_What is expected:_
Retype, exactly as they stand, the lines from the start of the data to the line that contains "tag(mb.build('fallen_petal', m_petal, None, loc=p), 'fallen", both ends included. Leave the pictures out.

_Given material:_
___

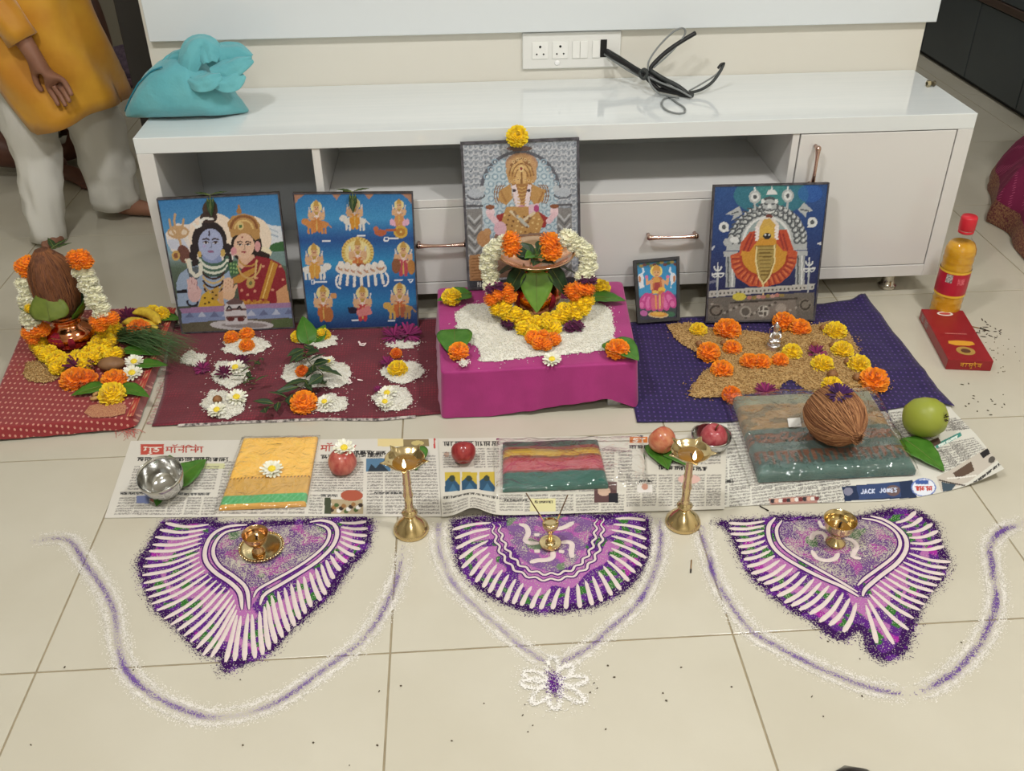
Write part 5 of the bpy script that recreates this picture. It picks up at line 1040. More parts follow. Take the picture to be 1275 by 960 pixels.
bloom('w', 294, 493, 12, Z1+.007, 'white flower at the back right of the front left rice heap', FG); bloom('w', 270, 509, 11, Z1+.007, 'white flower at the front of the front left rice heap', FG); nut(271, 499, 6, Z1+.007, 'brown areca nut on the front left rice heap')
for k, (u, v) in enumerate(((447, 429), (452, 431), (437, 476), (452, 474))):
    p = G(u, v, Z1); mb = MB(); random.seed(k)
    for q in range(2 if k != 3 else 1): petal(mb, Vector((.004*q, 0, .001)), Vector((math.cos(k+q*2), math.sin(k+q*2), .05)), .014, .006, Vector((0, 0, 1)), .1, lin((246, 226, 222)))
    tag(mb.build('fallen_petal', m_petal, None, loc=p), 'fallen pale petal on the red mat, '+('back left of the pair by the picture', 'back right of the pair by the picture', 'left of the pair in the middle', 'right of the pair in the middle')[k], 'petal', 'fallen petals on the red mat')

# ================================================================== blue mat
Z2 = .008
heap('wheat_bed', 'spread of wheat grain on the purple-blue cloth', 'wheat', [(x/2.898+760, y/2.898+210) for x, y in ((205, 562), (290, 555), (400, 585), (520, 588), (600, 598), (700, 575), (790, 555), (870, 600), (900, 670), (940, 740), (1000, 765), (960, 815), (850, 800), (715, 805), (670, 768), (640, 765), (590, 800), (480, 815), (300, 830), (290, 790), (345, 725), (385, 692), (320, 668), (230, 612))], Z2, .008, 7500, (.006, .003), WHEAT, m_wheat, 50, .012, 160)
WZ = Z2+.006; WG = 'marigolds on the wheat'
Q = lambda x, y: (x/2.898+760, y/2.898+210)
for k_, x, y, r, lb in (('o', 423, 577, 45, 'large orange marigold at the back left, below the goddess picture'), ('o', 355, 658, 38, 'orange marigold at the left edge of the wheat'), ('o', 440, 645, 32, 'small orange marigold right of the left edge one'), ('o', 403, 722, 38, 'orange marigold at the front left of the wheat'), ('o', 503, 694, 34, 'left of two touching orange marigolds in the middle of the wheat'), ('o', 545, 696, 33, 'right of two touching orange marigolds in the middle of the wheat'), ('o', 612, 690, 30, 'orange marigold just in front of the silver idol'), ('o', 627, 548, 38, 'orange marigold leaning against the goddess picture'), ('o', 685, 572, 36, 'orange marigold right of the one leaning on the goddess picture'), ('d', 438, 812, 33, 'orange marigold at the front edge next to the plastic sari packet'), ('o', 952, 758, 48, 'large ragged orange marigold at the right end of the wheat'),
        ('y', 318, 580, 30, 'yellow marigold at the back left corner of the wheat'), ('y', 656, 660, 34, 'yellow marigold right of the silver idol'), ('y', 812, 583, 38, 'yellow marigold at the back right of the wheat'), ('y', 838, 652, 36, 'yellow marigold in the middle of the right edge'), ('y', 766, 702, 37, 'yellow marigold left of the areca nuts at the right'), ('y', 898, 703, 38, 'yellow marigold behind the ragged orange one'), ('y', 800, 777, 33, 'yellow marigold at the front right of the wheat')):
    bloom(k_, *Q(x, y), r/2.898*1.02, WZ, lb, WG)
bloom('m', *Q(745, 660), 11, WZ, 'magenta aster in the wheat near the yellow marigolds'); bloom('m', *Q(563, 797), 12, WZ-.004, 'magenta aster at the front of the wheat by the sari packet')
for x, y, r, lb in ((735, 638, 13, 'behind the magenta aster'), (800, 640, 12, 'left of the right-edge yellow marigold'), (855, 700, 14, 'left of the yellow marigold by the ragged orange one'), (800, 748, 20, 'behind the front right yellow marigold'), (890, 757, 17, 'left of the ragged orange marigold'), (320, 635, 13, 'above the left edge orange marigold'), (408, 632, 13, 'between two left orange marigolds'), (768, 578, 14, 'left of the back right yellow marigold')): nut(*Q(x, y), r/2.898, WZ-.002, 'brown areca nut on the wheat '+lb, 'areca nuts on the wheat')
# silver idol
ip = G(962.5, 434, WZ); ID = thing('silver_idol', 'tiny silver idol of a seated goddess on the wheat', 'idol', ip); m_sil = mat('silver', (226, 226, 228), .28, metal=1., bump=(250, .5)); hI = HZ(ip, 405)-ip.z
k = hI/.062
mb = MB().lathe([(.001, 0), (.017, 0), (.018, .003), (.015, .006), (.016, .010), (.014, .013), (.001, .013)], 20, Matrix.Scale(k, 4)); mb.build('pedestal', m_sil, ID)
mb = MB().ball(Vector((0, 0, .02))*k, Vector((.014, .010, .008))*k).ball(Vector((0, .002, .033))*k, Vector((.009, .007, .013))*k).ball(Vector((.007, -.005, .021))*k, Vector((.007, .006, .005))*k).ball(Vector((-.007, -.005, .021))*k, Vector((.007, .006, .005))*k)
for s in (-1, 1): mb.tube([Vector((s*.008, 0, .042))*k, Vector((s*.013, -.003, .034))*k, Vector((s*.009, -.008, .031))*k], .0028*k, 7)
mb.build('body', m_sil, ID); MB().ball(Vector((0, -.001, .051))*k, Vector((.006, .006, .0072))*k).lathe([(.0066, .054), (.0068, .058), (.005, .063), (.0028, .067), (.0015, .070)], 14, Matrix.Scale(k, 4)).build('crowned_head', m_sil, ID)
mb = MB(); mb.lathe([(.012, -.001), (.0135, 0), (.012, .001)], 24, Matrix.Translation((0, .006*k, .046*k)) @ Matrix.Scale(k, 4) @ Matrix.Rotation(PI/2, 4, 'X'), cap=False); mb.build('halo_ring', m_sil, ID)
# ================================================================== left board: second pot with coconut
Q2 = lambda x, y: (x/6.857+20, y/6.857+370)
B0 = ZB+.0025
lp = G(92, 428, B0); LP = thing('copper_pot', 'copper pot holding an upright coconut on the red dotted cloth', 'pot', lp)
LR = .060; LH = HZ(lp, 391)-lp.z
pot(LP, LH, LR, m_cop); pot_mark(LP, LH, LR, -.35, .02, .66, .8); pot_mark(LP, LH, LR, .35, .05, .6, .28)
m_coco = mat('coconut_husk', (124, 80, 56), .8, var=(60, (84, 50, 34), .8), bump=(160, .9, .004), stretch=(3, 3, .5))
m_fib = mat('coconut_fibre', (142, 92, 58), .85)
def coconut_body(par, L, R, M, seed=0, name='shell'):
    pr_ = [(.02, -.5), (.42, -.47), (.72, -.38), (.93, -.2), (1., -.02), (.93, .16), (.74, .32), (.48, .42), (.26, .48), (.04, .5)]
    return MB().lathe([(r*R, z*L) for r, z in pr_], 32, M, wob=lambda a, z: 1+.035*math.sin(3*a+seed)+.02*math.sin(11*a+z*40)).build(name, m_coco, par)
zc = lp.z+LH*.93
cz = HZ(lp, 308)-zc; cl_ = cz*.99
CO = thing('coconut', 'upright brown coconut standing in the left copper pot', 'coconut', Vector((lp.x, lp.y, zc)))
Mc = Matrix.Translation((-.004, 0, cl_*.5)) @ Matrix.Rotation(-.06, 4, 'Y')
coconut_body(CO, cl_, .056, Mc)
fb = MB(); random.seed(5)
for k in range(150):
    a = random.random()*2*PI; pts = []
    for j in range(7):
        t = -.46+.94*j/6; r = .056*np.interp(t, [-.5, -.47, -.38, -.2, -.02, .16, .32, .42, .48, .5], [.02, .42, .72, .93, 1, .93, .74, .48, .26, .04])*1.02+.0008; pts.append(Mc @ Vector((r*math.cos(a+.1*math.sin(j+k)), r*math.sin(a+.1*math.sin(j+k)), t*cl_)))
    fb.tube(pts, .0006, 3, cap=False)
f_ = fb.build('fibres', m_fib, CO); f_['kind'] = 'stuff'
tip = lp+Vector((0, 0, LH+cl_*.92))
sprig_t = thing('leaf_tip', 'dark leaf tips sticking up behind the left coconut', 'leaves', tip+Vector((.0, .035, -.012)))
for k, a in enumerate((.9, 1.5, -.6)): leaf(0, 0, 0, a, .05, .016, m=m_leafd, shape='lance', tilt=.3, parent=sprig_t, name='leaf', p=sprig_t.location+Vector((.006*k-.004, 0, .002)), stem=False)
LL = 'leaves in the left pot'
for k, (a, tl, L_, lb, mm) in enumerate(((PI-.12, .55, .082, 'olive green betel leaf in front of the left coconut', m_leafl), (PI/2+.35, .9, .08, 'betel leaf at the right of the left coconut', m_leaf), (-PI/2-.4, .6, .07, 'betel leaf at the left of the left coconut', m_leaf), (.4, .9, .07, 'betel leaf behind the left coconut', m_leafd))):
    rim = Vector((math.sin(a)*.040, math.cos(a)*.040, LH*.985))
    leaf(0, 0, 0, a+(.0 if k else 0), L_, .09 if k == 0 else .055, lb, mat('leaf_olive', (112, 128, 52), .42, var=(50, (92, 108, 44), .6)) if k == 0 else mm, curl=-.15, fold=-.22 if k == 0 else .15, tilt=tl, p=lp+rim-Vector((0, 0, 0)) if k else lp+Vector((-.012, -.062, LH*.93)), group=LL) if k else None
# front leaf: broad, its tip up against the coconut
leaf(0, 0, 0, -.12, .080, .092, 'broad olive green leaf tucked upright in front of the left coconut', mat('leaf_olive', (112, 128, 52), .42, var=(50, (92, 108, 44), .6)), curl=.12, fold=-.22, tilt=1.18, p=lp+Vector((-.006, -.074, LH*.90+.038)), group=LL)
def L3(u, v, dy, zmin=B0+.016):
    p = AY(u, v, lp.y+dy)
    return G(u, v, zmin) if p.z < zmin else p
it = []
for u, v in ((28, 332), (36, 328), (43, 334), (34, 338)): it.append(('GBO', L3(u, v, -.01), .0215))
for u, v in ((93, 321), (102, 320), (97, 326), (106, 325)): it.append(('GBO', L3(u, v, -.03), .0215))
for pts, n in (([(33, 350, -.01), (36, 372, -.02), (39, 400, -.03)], 7), ([(104, 338, -.02), (112, 355, -.02), (121, 376, -.03), (127, 386, -.03)], 8)):
    for k, p in enumerate(along([L3(*q) for q in pts], n)):
        it.append(('GBW', p, .0235))
        for q in range(4): a = q*1.6+k; it.append(('GBW', p+Vector((math.cos(a)*.017, math.sin(a)*.006-.005, math.sin(a)*.012)), .0125))
for u, v in ((36, 384), (42, 384)): it.append(('GBY', L3(u, v, -.045), .012))
for u, v in ((33, 408), (40, 407), (46, 405)): it.append(('GBP', L3(u, v, -.03), .013))
for u, v in ((36, 414), (45, 412), (53, 410), (40, 421)): it.append(('GBO', L3(u, v, -.04), .020))
for u, v in ((120, 400), (130, 397), (139, 396), (125, 404)): it.append(('GBO', L3(u, v, -.04), .020))
for u, v in ((45, 430), (52, 428), (50, 438), (57, 443), (63, 438), (66, 449), (73, 445), (76, 455), (83, 449), (90, 450), (96, 444), (104, 447), (110, 440), (117, 445), (116, 433), (125, 438), (122, 426), (132, 430), (130, 419), (138, 424), (137, 412), (128, 412), (145, 410), (146, 440), (138, 443), (70, 458), (105, 455)): it.append(('GBY', G(u, v, B0+.019), .0195))
garland('garland of orange, white and yellow flowers hung round the left coconut and pot', it, lp.copy())
BG = 'offerings on the left board'
heap('wheat_heap', 'small heap of wheat left of the big orange marigold on the board', 'wheat', [Q2(*q) for q in ((85, 560), (200, 550), (330, 600), (370, 660), (330, 715), (200, 735), (90, 700), (70, 620))], B0, .010, 900, (.006, .003), WHEAT, m_wheat, 71, .02, 25)
it = []
bloom('o', 93, 471, 17, B0, 'largest bright orange marigold at the front of the left board', BG); bloom('d', 106, 471, 14, B0, 'orange marigold touching the largest one on the left board', BG)
bloom('a', 97, 453, 16, B0+.012, 'dark purple aster behind the largest marigold on the left board', BG)
bloom('o', 142, 472, 15, B0, 'orange marigold behind the yellow one on the left board', BG); bloom('y', 139, 489, 16, B0+.002, 'yellow marigold at the front right of the left board', BG); bloom('d', 172, 409, 14, B0+.012, 'orange marigold in front of the bananas', BG)
bloom('y', 190, 387, 9, B0+.014, 'left yellow marigold behind the bananas', BG); bloom('y', 201, 389, 9, B0+.012, 'right yellow marigold behind the bananas', BG); bloom('a', 158, 392, 12, B0, 'dark purple aster left of the bananas', BG)
bloom('w', 166.5, 449, 11, B0+.006, 'back one of two white flowers on the left board', BG); bloom('w', 164, 463, 12, B0+.004, 'front one of two white flowers on the left board', BG)
bp = G(139, 455, B0+.012); bp.z = B0
tag(MB().ball((0, 0, .0165), (.033, .022, .0165), 18, 12).build('brown_fruit', mat('brown_fruit', (142, 106, 72), .55, var=(40, (120, 84, 54), .7)), None, loc=bp), 'oval brown fruit lying beside the yellow garland on the left board', 'fruit')
leaf(127, 482, B0+.003, -PI/2-.5, .07, .05, 'betel leaf left of the front yellow marigold on the left board', group=BG); leaf(152, 483, B0+.003, PI/2+.55, .09, .045, 'long betel leaf right of the front yellow marigold on the left board', group=BG)
leaf(158, 437, B0+.004, PI/2+.3, .10, .05, 'betel leaf under the grass tips on the left board', group=BG); leaf(172, 455, B0+.003, PI/2+.1, .075, .045, 'betel leaf beside the white flowers on the left board', group=BG); leaf(197, 396, B0+.002, PI/2+.25, .07, .045, 'betel leaf right of the bananas', group=BG)
for k, (u, v, a) in enumerate(((119, 498, .3), (121, 492, 1.0))):
    p = G(u, v, B0); M = Matrix.Rotation(a, 4, 'Z'); tag(MB().ball((0, 0, .005), (.012, .006, .005), 12, 8, M=M).build('almond', mat('almond', (196, 158, 96), .6, var=(200, (160, 112, 66), .6)), None, loc=p), ('tan almond at the front edge of the left board', 'tan almond touching the betel leaf on the left board')[k], 'almond', 'almonds on the left board')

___

_Exercise answer:_
Write part 5 of the bpy script that recreates this picture. It picks up at line 1040. More parts follow. Take the picture to be 1275 by 960 pixels.
bloom('w', 294, 493, 12, Z1+.007, 'white flower at the back right of the front left rice heap', FG); bloom('w', 270, 509, 11, Z1+.007, 'white flower at the front of the front left rice heap', FG); nut(271, 499, 6, Z1+.007, 'brown areca nut on the front left rice heap')
for k, (u, v) in enumerate(((447, 429), (452, 431), (437, 476), (452, 474))):
    p = G(u, v, Z1); mb = MB(); random.seed(k)
    for q in range(2 if k != 3 else 1): petal(mb, Vector((.004*q, 0, .001)), Vector((math.cos(k+q*2), math.sin(k+q*2), .05)), .014, .006, Vector((0, 0, 1)), .1, lin((246, 226, 222)))
    tag(mb.build('fallen_petal', m_petal, None, loc=p), 'fallen pale petal on the red mat, '+('back left of the pair by the picture', 'back right of the pair by the picture', 'left of the pair in the middle', 'right of the pair in the middle')[k], 'petal', 'fallen petals on the red mat')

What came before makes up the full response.